Quante sono le band che hanno vissuto di rendita grazie al successo del debutto? Rispondo io per voi: tante. Quasi sempre però la luce dei riflettori di un successo immediato ha permesso di mettere in sicurezza il conto banca ma ha rappresentato un ostacolo creativo insormontabile. Tra questi uno dei quintetti che ho sempre apprezzato, i Gin Blossoms da Tempe, Arizona. Il loro New Miserable Experience (anno di grazia 1992) arrivò come una ventata di freschezza, tra melodie appiccicose come miele sotto il sole e chitarre pulite ma in grande spolvero, necessarie per arrangiare alla "americana" un pop/rock così suadente da rasentare la perfezione.
Effettivamente brani come "Hey Jealousy" o "Until I fall away" sono irripetibili, talmente irripetibili che quel disco è rimasto la croce e delizia dei cinque di Tempe. Dal quel 1992 sono passati 26 anni (mamma mia...) e tre dischi con qualche canzone azzeccata ("Miss Disarray" da No Chocolate Cake è la dimostrazione che il talento va in letargo ma quando si sveglia sa ancora graffiare).
Purtroppo, non è così con questo Mixed Reality, uscito il 15 Giugno scorso, che ci propone una band un po' a corto di idee oppure, per dirla senza troppi peli sulla lingua, inevitabilmente invecchiata ed ancora in cerca della formula magica di quell’ormai andato 1992. I Gin Blossoms, fortuna loro, li riconoscerete sempre alla prima nota, grazie alla voce, quella sempre stupenda e mai scontata, di Robin Wilson.
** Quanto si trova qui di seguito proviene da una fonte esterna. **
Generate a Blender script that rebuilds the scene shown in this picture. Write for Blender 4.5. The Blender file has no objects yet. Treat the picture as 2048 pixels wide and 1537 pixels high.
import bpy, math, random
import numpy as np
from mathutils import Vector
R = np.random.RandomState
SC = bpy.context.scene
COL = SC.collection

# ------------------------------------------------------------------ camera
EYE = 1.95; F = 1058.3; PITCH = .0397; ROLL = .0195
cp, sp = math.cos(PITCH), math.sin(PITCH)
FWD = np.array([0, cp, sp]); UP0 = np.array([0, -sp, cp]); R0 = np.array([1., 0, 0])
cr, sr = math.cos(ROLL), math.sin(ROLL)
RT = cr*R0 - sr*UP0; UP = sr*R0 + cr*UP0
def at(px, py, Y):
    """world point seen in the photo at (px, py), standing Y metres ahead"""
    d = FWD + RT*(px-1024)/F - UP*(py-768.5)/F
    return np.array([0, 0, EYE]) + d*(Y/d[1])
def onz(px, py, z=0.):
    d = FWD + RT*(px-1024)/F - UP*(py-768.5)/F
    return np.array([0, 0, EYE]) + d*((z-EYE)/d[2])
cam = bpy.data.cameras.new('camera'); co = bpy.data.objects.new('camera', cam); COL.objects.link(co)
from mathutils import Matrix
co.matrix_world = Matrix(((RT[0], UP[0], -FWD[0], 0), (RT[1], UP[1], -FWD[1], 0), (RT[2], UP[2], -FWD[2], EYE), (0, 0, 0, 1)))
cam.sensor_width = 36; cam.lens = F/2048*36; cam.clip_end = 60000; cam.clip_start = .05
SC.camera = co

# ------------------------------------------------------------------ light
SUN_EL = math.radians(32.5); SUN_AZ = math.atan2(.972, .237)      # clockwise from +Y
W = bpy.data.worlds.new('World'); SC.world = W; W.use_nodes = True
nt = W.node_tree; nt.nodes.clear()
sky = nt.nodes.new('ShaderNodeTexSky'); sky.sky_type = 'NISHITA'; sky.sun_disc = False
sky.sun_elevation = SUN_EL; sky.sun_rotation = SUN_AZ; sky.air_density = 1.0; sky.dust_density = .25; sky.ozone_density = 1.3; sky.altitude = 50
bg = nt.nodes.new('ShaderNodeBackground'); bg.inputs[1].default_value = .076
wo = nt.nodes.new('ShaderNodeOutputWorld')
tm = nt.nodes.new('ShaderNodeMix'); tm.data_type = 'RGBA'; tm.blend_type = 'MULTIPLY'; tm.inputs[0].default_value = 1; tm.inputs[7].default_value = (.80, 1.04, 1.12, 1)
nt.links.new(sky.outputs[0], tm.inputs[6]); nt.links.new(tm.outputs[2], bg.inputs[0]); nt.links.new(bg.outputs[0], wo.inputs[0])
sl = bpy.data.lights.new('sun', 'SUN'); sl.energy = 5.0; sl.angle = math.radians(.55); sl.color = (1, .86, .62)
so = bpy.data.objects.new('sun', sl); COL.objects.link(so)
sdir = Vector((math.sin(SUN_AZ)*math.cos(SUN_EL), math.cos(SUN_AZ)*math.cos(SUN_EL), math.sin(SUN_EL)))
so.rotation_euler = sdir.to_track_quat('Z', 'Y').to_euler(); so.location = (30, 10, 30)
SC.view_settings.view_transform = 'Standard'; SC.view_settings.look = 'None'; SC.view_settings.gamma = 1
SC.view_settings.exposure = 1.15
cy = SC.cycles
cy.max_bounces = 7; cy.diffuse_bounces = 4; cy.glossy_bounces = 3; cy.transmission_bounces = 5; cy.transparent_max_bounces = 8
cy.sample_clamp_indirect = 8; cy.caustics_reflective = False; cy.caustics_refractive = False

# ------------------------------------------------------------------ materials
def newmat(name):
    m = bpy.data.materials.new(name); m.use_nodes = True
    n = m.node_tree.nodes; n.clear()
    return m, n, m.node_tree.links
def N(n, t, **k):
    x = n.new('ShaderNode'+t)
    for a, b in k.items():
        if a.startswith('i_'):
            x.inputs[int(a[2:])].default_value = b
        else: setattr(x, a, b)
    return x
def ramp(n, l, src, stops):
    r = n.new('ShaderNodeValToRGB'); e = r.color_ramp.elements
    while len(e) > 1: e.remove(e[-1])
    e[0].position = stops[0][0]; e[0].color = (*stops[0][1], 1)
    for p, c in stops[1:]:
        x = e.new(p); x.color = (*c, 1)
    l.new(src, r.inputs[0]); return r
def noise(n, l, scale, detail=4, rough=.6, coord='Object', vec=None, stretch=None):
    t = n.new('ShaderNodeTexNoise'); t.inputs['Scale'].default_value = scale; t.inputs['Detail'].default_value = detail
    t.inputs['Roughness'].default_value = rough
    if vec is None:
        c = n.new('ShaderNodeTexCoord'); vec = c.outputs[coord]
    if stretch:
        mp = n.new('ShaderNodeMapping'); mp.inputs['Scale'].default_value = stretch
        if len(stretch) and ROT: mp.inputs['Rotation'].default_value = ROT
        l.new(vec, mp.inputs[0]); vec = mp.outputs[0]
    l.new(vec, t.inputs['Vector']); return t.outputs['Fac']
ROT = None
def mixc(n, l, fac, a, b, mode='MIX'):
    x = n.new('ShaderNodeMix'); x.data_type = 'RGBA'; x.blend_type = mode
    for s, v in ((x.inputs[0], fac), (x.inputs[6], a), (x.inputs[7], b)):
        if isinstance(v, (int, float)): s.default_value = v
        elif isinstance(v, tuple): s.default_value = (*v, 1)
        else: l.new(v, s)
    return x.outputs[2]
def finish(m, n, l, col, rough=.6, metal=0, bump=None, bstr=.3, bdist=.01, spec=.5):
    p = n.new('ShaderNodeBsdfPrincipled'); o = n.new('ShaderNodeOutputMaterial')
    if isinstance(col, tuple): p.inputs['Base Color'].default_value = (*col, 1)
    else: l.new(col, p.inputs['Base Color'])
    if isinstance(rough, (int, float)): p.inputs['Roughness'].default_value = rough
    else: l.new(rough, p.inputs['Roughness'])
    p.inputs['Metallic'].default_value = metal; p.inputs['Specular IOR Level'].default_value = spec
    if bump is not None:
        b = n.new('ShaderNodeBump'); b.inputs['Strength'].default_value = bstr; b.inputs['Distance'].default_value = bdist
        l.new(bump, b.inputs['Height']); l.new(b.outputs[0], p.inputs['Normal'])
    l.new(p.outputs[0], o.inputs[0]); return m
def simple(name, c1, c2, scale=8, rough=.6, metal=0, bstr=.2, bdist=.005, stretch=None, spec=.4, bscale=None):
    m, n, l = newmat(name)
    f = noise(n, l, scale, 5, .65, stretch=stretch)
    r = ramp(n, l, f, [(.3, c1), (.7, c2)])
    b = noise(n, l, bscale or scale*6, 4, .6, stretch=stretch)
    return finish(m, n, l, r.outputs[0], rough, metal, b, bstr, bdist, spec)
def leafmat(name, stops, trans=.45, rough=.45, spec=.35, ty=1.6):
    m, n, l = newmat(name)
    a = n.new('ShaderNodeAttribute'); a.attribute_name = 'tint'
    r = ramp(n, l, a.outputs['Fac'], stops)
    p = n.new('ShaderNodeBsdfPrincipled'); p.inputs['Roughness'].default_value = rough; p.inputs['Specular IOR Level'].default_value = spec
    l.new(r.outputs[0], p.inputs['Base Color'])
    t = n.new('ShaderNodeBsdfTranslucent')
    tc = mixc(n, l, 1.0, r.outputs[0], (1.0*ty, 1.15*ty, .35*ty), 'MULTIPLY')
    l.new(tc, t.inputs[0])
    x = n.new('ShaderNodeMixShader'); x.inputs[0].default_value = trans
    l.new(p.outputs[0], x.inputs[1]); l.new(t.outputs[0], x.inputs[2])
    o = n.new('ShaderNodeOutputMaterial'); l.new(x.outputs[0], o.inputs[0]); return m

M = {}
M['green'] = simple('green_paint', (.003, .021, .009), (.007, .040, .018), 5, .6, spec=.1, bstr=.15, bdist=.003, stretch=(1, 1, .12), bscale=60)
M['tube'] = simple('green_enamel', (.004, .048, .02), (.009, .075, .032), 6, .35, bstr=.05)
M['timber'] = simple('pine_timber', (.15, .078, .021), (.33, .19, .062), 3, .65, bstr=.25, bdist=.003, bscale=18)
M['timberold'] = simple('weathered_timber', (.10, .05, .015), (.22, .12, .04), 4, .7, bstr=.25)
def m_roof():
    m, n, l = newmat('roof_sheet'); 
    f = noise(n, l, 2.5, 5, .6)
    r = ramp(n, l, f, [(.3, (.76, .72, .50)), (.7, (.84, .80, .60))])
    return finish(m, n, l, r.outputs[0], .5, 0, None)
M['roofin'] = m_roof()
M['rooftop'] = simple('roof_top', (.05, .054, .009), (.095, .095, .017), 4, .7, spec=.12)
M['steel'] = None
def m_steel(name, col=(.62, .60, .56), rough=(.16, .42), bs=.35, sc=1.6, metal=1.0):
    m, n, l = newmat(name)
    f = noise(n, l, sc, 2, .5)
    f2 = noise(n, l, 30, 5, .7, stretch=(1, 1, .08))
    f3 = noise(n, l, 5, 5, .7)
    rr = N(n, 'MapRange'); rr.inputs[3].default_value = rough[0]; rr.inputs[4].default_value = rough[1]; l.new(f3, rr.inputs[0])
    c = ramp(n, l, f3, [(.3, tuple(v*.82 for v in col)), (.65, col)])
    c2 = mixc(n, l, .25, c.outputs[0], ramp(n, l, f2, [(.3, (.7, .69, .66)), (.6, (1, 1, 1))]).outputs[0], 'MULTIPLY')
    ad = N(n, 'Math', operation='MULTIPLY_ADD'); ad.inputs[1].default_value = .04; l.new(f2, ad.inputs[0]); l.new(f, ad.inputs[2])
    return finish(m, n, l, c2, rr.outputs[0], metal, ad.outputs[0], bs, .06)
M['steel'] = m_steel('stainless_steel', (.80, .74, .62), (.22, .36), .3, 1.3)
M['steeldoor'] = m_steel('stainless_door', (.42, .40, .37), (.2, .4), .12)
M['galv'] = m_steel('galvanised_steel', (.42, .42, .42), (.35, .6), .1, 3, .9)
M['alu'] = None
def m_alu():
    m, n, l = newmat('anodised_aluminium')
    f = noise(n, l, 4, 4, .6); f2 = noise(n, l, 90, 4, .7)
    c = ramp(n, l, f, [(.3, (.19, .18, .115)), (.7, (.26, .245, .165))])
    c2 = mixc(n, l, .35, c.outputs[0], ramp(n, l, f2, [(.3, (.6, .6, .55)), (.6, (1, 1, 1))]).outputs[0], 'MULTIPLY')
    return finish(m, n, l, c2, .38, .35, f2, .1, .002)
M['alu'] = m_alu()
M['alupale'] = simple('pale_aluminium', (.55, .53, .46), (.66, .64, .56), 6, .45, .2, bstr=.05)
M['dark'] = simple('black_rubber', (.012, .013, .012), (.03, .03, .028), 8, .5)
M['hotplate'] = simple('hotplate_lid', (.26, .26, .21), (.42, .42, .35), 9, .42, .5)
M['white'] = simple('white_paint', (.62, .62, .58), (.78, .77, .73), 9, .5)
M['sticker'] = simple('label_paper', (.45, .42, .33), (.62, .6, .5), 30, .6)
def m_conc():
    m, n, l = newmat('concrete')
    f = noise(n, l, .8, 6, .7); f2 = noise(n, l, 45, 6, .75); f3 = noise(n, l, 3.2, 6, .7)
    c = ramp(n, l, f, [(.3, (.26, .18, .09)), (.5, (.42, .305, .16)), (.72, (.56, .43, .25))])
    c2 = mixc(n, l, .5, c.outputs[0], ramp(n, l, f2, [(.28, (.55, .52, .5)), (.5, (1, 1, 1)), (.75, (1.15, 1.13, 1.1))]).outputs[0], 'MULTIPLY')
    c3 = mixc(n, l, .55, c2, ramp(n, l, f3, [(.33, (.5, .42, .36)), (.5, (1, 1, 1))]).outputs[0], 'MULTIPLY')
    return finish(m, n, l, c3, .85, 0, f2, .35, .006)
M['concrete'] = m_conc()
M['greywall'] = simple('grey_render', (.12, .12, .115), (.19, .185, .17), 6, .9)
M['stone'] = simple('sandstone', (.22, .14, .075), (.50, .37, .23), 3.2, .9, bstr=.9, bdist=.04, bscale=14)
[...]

Il buon Wilson ha il potere di evocare l'America della provincia, quella che esce dalla radio mentre attraversiamo il deserto dell'Arizona, da qualche parte alla periferia di Phoenix: è un dono, c'è poco da fare. La scrittura però non sorregge la sua ugola, perché quella formula di pop/rock veloce e melodioso è oggi diventata una minestra riscaldata e soprattutto le melodie non sono più a presa diretta come quelle passate.
C'è sempre un brano da canticchiare sotto la doccia nei dischi dei Gin Blossoms ed in Mixed Reality è l'opener "Break" ad avere le carte in regola, cosa che fa pensare ad un disco ben a fuoco. Solo che brano dopo brano esce fuori una stanchezza compositiva evidente: a fare bella una canzone non bastano più un giro di accordi, un arpeggio furioso e le storie di provincia di Wilson. Così si salva "Angels Fly" o la semplice ma sincera "Here Again", mentre non riescono ad emergere brani come "New Mexico Trouble" o "Girl On The Side". Per carità, c'è mestiere ed anche qualche rimando caro al sottoscritto (il riff di chitarra di "Miranda Chicago" rimanda a quel capolavoro che risponde al nome di "Me In Honey" dei R.E.M....o almeno spero sia una citazione voluta...).
Troppo, troppo poco da chi ancora mettendo sul lettore quel capolavoro di 26 anni fa mi sognare l'America e la potenza che due chitarre pulite, una voce calda ed una melodia azzeccata possono sprigionare. Col dolore nel cuore, ma Mixed Reality non è nemmeno lontano parente di quei Gin Blossoms. Se però è una scusa per farci ancora sentire dal vivo "Hey Jealousy", allora mi bevo questo vino annacquato.